Provided material
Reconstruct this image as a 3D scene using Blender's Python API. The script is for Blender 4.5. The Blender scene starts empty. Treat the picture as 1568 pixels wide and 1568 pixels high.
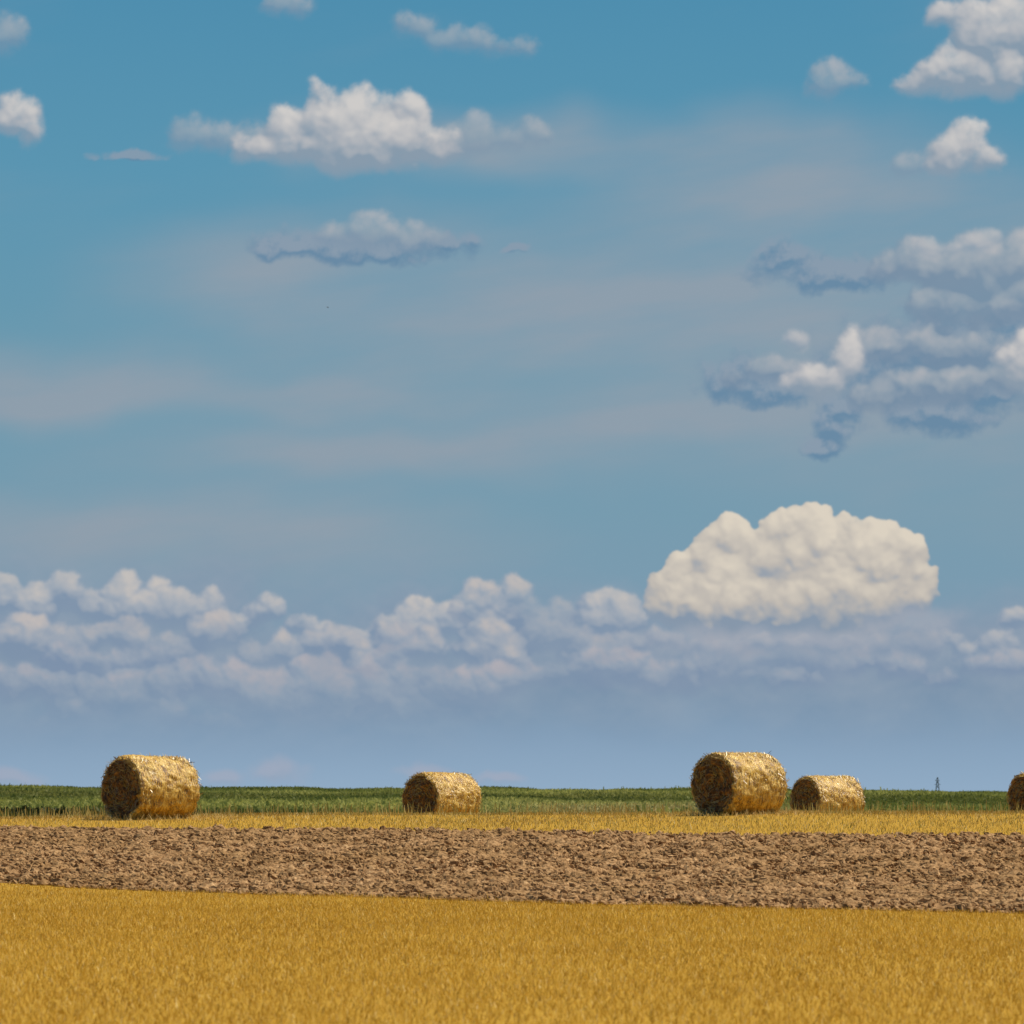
import bpy, math, numpy as np
from mathutils import Vector
rng=np.random.default_rng(7)
CAMZ=1.8
F=6000.0   # focal length expressed in 1/1568 picture widths

# ------------------------------------------------------------ noise helpers
PERM=rng.permutation(512); 
def _h(ix,iy,s): return PERM[(PERM[(ix+s*37)%512]+iy)%512]/511.0
def vnoise(x,y,s=0):
    ix=np.floor(x).astype(int); iy=np.floor(y).astype(int)
    fx=x-ix; fy=y-iy; fx=fx*fx*(3-2*fx); fy=fy*fy*(3-2*fy)
    a=_h(ix,iy,s); b=_h(ix+1,iy,s); c=_h(ix,iy+1,s); d=_h(ix+1,iy+1,s)
    return (a*(1-fx)+b*fx)*(1-fy)+(c*(1-fx)+d*fx)*fy
def fbm(x,y,oct=4,s=0,rough=0.5):
    t=0;a=1;n=0
    for i in range(oct):
        t=t+a*vnoise(x*2**i+17*i,y*2**i+5*i,s+i); n+=a; a*=rough
    return t/n

# ------------------------------------------------------------ terrain
PY=[-60,0,30,62,66,70,75,80,84,90,94,100,111,118,150,230,300,400,500,600,700,1000,3000,9000]
PZ=[-1.7,-1.78,-1.8,-1.81,-1.80,-1.70,-1.36,-1.06,-.90,-.70,-.655,-.74,-1.04,-1.13,-1.75,-2.0,-1.9,-1.45,-1.0,-.55,-.75,-4,-15,-60]
_yy=np.arange(-60,9000,0.5); _zz=np.interp(_yy,PY,PZ)
k=np.exp(-0.5*(np.arange(-10,11)/4.0)**2);k/=k.sum()
_zs=np.convolve(np.pad(_zz,10,mode='edge'),k,'valid')
def terrain(x,y):
    z=np.interp(y,_yy,_zs)
    t=0.006*np.interp(y,[66,85,100,150,400],[0,1,1,0,0])*np.clip(x,-40,40)
    t=t-0.0045*np.interp(y,[250,450,700,1500],[0,1,1,0])*np.clip(x,-200,200)
    t=t+(fbm(x/6+50,y/6+50,3,3)-.5)*0.05*np.interp(y,[0,20,120],[1,1,3])
    return z+t+CAMZ
def near_edge(x): return 62.1-.80*x+ (fbm(x*0.8+40,x*0+3.3,3,5)-.5)*1.8
def far_edge(x): return 82-.2*x

def new_mesh(name,verts,faces,mats=(),smooth=False,col=None,matidx=None,nper=None,alpha=None):
    me=bpy.data.meshes.new(name)
    verts=np.asarray(verts,dtype=np.float32); faces=np.asarray(faces,dtype=np.int32)
    nf,fn=faces.shape
    me.vertices.add(len(verts)); me.vertices.foreach_set('co',verts.ravel())
    me.loops.add(nf*fn); me.loops.foreach_set('vertex_index',faces.ravel())
    me.polygons.add(nf); me.polygons.foreach_set('loop_start',np.arange(nf,dtype=np.int32)*fn)
    me.polygons.foreach_set('loop_total',np.full(nf,fn,dtype=np.int32))
    if matidx is not None: me.polygons.foreach_set('material_index',np.asarray(matidx,dtype=np.int32))
    me.polygons.foreach_set('use_smooth',np.full(nf,smooth,dtype=bool))
    me.update(calc_edges=True)
    if col is not None:
        a=me.color_attributes.new('Col','FLOAT_COLOR','POINT')
        c=np.ones((len(verts),4),dtype=np.float32); c[:,:3]=col
        if alpha is not None: c[:,3]=alpha
        a.data.foreach_set('color',c.ravel())
    for m in mats: me.materials.append(m)
    ob=bpy.data.objects.new(name,me); bpy.context.collection.objects.link(ob)
    return ob

# ------------------------------------------------------------ material helpers
class NT:
    def __init__(s,tree): s.t=tree; s.n=tree.nodes; s.l=tree.links
    def _set(s,node,i,v):
        if v is None: return
        if isinstance(v,bpy.types.NodeSocket): s.l.new(v,node.inputs[i])
        else: node.inputs[i].default_value=v
    def m(s,op,a,b=None,c=None,clamp=False):
        n=s.n.new('ShaderNodeMath'); n.operation=op; n.use_clamp=clamp
        for i,v in enumerate((a,b,c)): s._set(n,i,v)
        return n.outputs[0]
    def v(s,op,a,b=None,c=None,scale=None):
        n=s.n.new('ShaderNodeVectorMath'); n.operation=op
        for i,v in enumerate((a,b,c)): s._set(n,i,v)
        if scale is not None: s._set(n,3,scale)
        return n.outputs['Value'] if op in('LENGTH','DOT_PRODUCT') else n.outputs[0]
    def noise(s,vec,scale,detail=4,rough=.5,out='Fac',dist=0,lac=2.0):
        n=s.n.new('ShaderNodeTexNoise'); n.inputs['Scale'].default_value=scale
        n.inputs['Detail'].default_value=detail; n.inputs['Roughness'].default_value=rough
        n.inputs['Distortion'].default_value=dist; n.inputs['Lacunarity'].default_value=lac
        s.l.new(vec,n.inputs['Vector']); return n.outputs[out]
    def ss(s,x,lo,hi,tlo=0.0,thi=1.0):
        n=s.n.new('ShaderNodeMapRange'); n.interpolation_type='SMOOTHSTEP'
        for i,v in enumerate((x,lo,hi,tlo,thi)): s._set(n,i,v)
        return n.outputs[0]
    def mix(s,f,a,b):
        n=s.n.new('ShaderNodeMix'); n.data_type='RGBA'
        s._set(n,0,f); s._set(n,6,a); s._set(n,7,b); return n.outputs[2]
    def ramp(s,f,stops,interp='LINEAR'):
        n=s.n.new('ShaderNodeValToRGB'); s.l.new(f,n.inputs[0]); r=n.color_ramp; r.interpolation=interp
        while len(r.elements)<len(stops): r.elements.new(0.5)
        for e,(p,c) in zip(r.elements,stops): e.position=p; e.color=(*c,1)
        return n.outputs[0]
def lin(h,k=1.0):
    r=[int(h[i:i+2],16)/255 for i in (1,3,5)]
    return tuple((c/12.92 if c<=.04045 else ((c+.055)/1.055)**2.4)*k for c in r)
def mat(name):
    m=bpy.data.materials.new(name); m.use_nodes=True
    nt=NT(m.node_tree); b=m.node_tree.nodes['Principled BSDF']; return m,nt,b
def blade_mat(name,rough=.6,spec=.3,trans=0.0):
    m,nt,b=mat(name); a=nt.n.new('ShaderNodeAttribute'); a.attribute_name='Col'
    nt.l.new(a.outputs['Color'],b.inputs['Base Color']); b.inputs['Roughness'].default_value=rough
    b.inputs['Specular IOR Level'].default_value=spec
    if trans:
        t=nt.n.new('ShaderNodeBsdfTranslucent'); nt.l.new(a.outputs['Color'],t.inputs['Color'])
        mx=nt.n.new('ShaderNodeMixShader'); mx.inputs[0].default_value=trans
        nt.l.new(b.outputs[0],mx.inputs[1]); nt.l.new(t.outputs[0],mx.inputs[2])
        nt.l.new(mx.outputs[0],nt.n['Material Output'].inputs[0])
    return m

# ------------------------------------------------------------ ground sheet
m_ground,nt,b=mat('ground_soil_and_grass')
geo=nt.n.new('ShaderNodeNewGeometry'); pos=geo.outputs['Position']
sep=nt.n.new('ShaderNodeSeparateXYZ'); nt.l.new(pos,sep.inputs[0]); PX_,PY_=sep.outputs[0],sep.outputs[1]
n1=nt.noise(pos,1.2,5,.6); n2=nt.noise(pos,25,4,.6)
straw=nt.ramp(n2,[(.25,(.28,.15,.018)),(.55,(.50,.29,.036)),(.8,(.64,.42,.09))])
soil=nt.ramp(n2,[(.3,(.12,.066,.032)),(.7,(.26,.155,.08))])
stretch=nt.v('MULTIPLY',pos,(.012,.035,0))
n3=nt.noise(stretch,1.0,4,.55)
green=nt.ramp(n3,[(.35,(.10,.115,.02)),(.5,(.16,.17,.03)),(.62,(.21,.19,.045)),(.75,(.29,.23,.09))])
far=nt.m('GREATER_THAN',PY_,135.0)
ne=nt.m('ADD',nt.m('MULTIPLY_ADD',PX_,-.80,62.1),nt.m('MULTIPLY',nt.m('SUBTRACT',n1,.5),1.0))
fe=nt.m('MULTIPLY_ADD',PX_,-.2,82.0)
pl=nt.m('MULTIPLY',nt.m('GREATER_THAN',PY_,ne),nt.m('LESS_THAN',PY_,fe))
c=nt.mix(pl,straw,soil); c=nt.mix(far,c,green)
nt.l.new(c,b.inputs['Base Color']); b.inputs['Roughness'].default_value=.95; b.inputs['Specular IOR Level'].default_value=.1
bp=nt.n.new('ShaderNodeBump'); bp.inputs['Distance'].default_value=.04; bp.inputs['Strength'].default_value=.8
nt.l.new(n2,bp.inputs['Height']); nt.l.new(bp.outputs[0],b.inputs['Normal'])
ys=np.concatenate([np.arange(-60,20,4),np.arange(20,130,.6),130*np.exp(np.linspace(0,math.log(9000/130),140))[1:]])
t=np.linspace(-1,1,181); xs=np.sinh(t*6.2)/math.sinh(6.2)*5000
X,Y=np.meshgrid(xs,ys); Z=terrain(X,Y)
nx,ny=len(xs),len(ys); idx=np.arange(nx*ny).reshape(ny,nx)
grid=lambda idx: np.stack([idx[:-1,:-1],idx[:-1,1:],idx[1:,1:],idx[1:,:-1]],-1).reshape(-1,4)
new_mesh('ground',np.stack([X,Y,Z],-1).reshape(-1,3),grid(idx),[m_ground],True)

# ------------------------------------------------------------ ploughed strip
m_soil,nt,b=mat('ploughed_earth')
geo=nt.n.new('ShaderNodeNewGeometry'); pos=geo.outputs['Position']
n1=nt.noise(pos,10,5,.7); n2=nt.noise(pos,.5,3,.5)
a=nt.ramp(n1,[(.32,(.09,.042,.016)),(.5,(.34,.195,.09)),(.68,(.60,.39,.20))])
c=nt.mix(nt.ss(n2,.35,.7),a,nt.ramp(n1,[(.32,(.11,.055,.022)),(.7,(.50,.30,.135))]))
nt.l.new(c,b.inputs['Base Color']); b.inputs['Roughness'].default_value=.95; b.inputs['Specular IOR Level'].default_value=.03
xs=np.arange(-17,15,.040); n=540
s=np.linspace(0,1,n)[:,None]; X=np.repeat(xs[None,:],n,0); y0=near_edge(xs)[None,:]; y1=far_edge(xs)[None,:]
Y=y0+(y1-y0)*s
h=fbm(X*5.0,Y*2.4,2,11); h=np.clip((h-.43)*2.6,0,1)**.7*.10
h+=np.abs(fbm(X*10,Y*8,3,21)-.5)*.15
h+=(fbm(X*1.8,Y*1.2,2,31)-.5)*.05
edge=np.clip(np.minimum(s*18,(1-s)*30),0,1)
Z=terrain(X,Y)+(.01+h)*edge-.03*(1-edge)
idx=np.arange(X.size).reshape(X.shape)
V=[np.stack([X,Y,Z],-1).reshape(-1,3)]; Fq=[grid(idx)]
import bmesh
bm=bmesh.new(); bmesh.ops.create_cube(bm,size=1.0); bmesh.ops.subdivide_edges(bm,edges=bm.edges[:],cuts=1,use_grid_fill=True)
cv=np.array([v.co[:] for v in bm.verts]); cf=np.array([[v.index for v in f.verts] for f in bm.faces]); bm.free()
cv=cv/np.linalg.norm(cv,axis=1)[:,None]*.5
NC=32000
cx=rng.uniform(-17,15,NC); cs=rng.uniform(-.01,.99,NC); cy=near_edge(cx)+(far_edge(cx)-near_edge(cx))*cs
sz=.035+.13*rng.random(NC)**3
ang=rng.uniform(0,6.28,NC)
P=cv[None]*(1+rng.uniform(-.35,.35,(NC,len(cv),1)))
sc=np.stack([sz*rng.uniform(.9,1.8,NC),sz*rng.uniform(.7,1.2,NC),sz*rng.uniform(.7,1.1,NC)],-1)
P=P*sc[:,None,:]
ca,sa=np.cos(ang)[:,None],np.sin(ang)[:,None]
P=np.stack([P[...,0]*ca-P[...,1]*sa,P[...,0]*sa+P[...,1]*ca,P[...,2]],-1)
P+=np.stack([cx,cy,terrain(cx,cy)+(.06+.04*rng.random(NC))*np.clip(cs*18,.2,1)],-1)[:,None]
off=X.size
V.append(P.reshape(-1,3)); Fq.append((cf[None]+(np.arange(NC)*len(cv))[:,None,None]+off).reshape(-1,4))
new_mesh('ploughed_soil',np.concatenate(V),np.concatenate(Fq),[m_soil],False)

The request
Copy all lines of the listing above that contain the string "picture".

Problem solution
Reconstruct this image as a 3D scene using Blender's Python API. The script is for Blender 4.5. The Blender scene starts empty. Treat the picture as 1568 pixels wide and 1568 pixels high.
F=6000.0   # focal length expressed in 1/1568 picture widths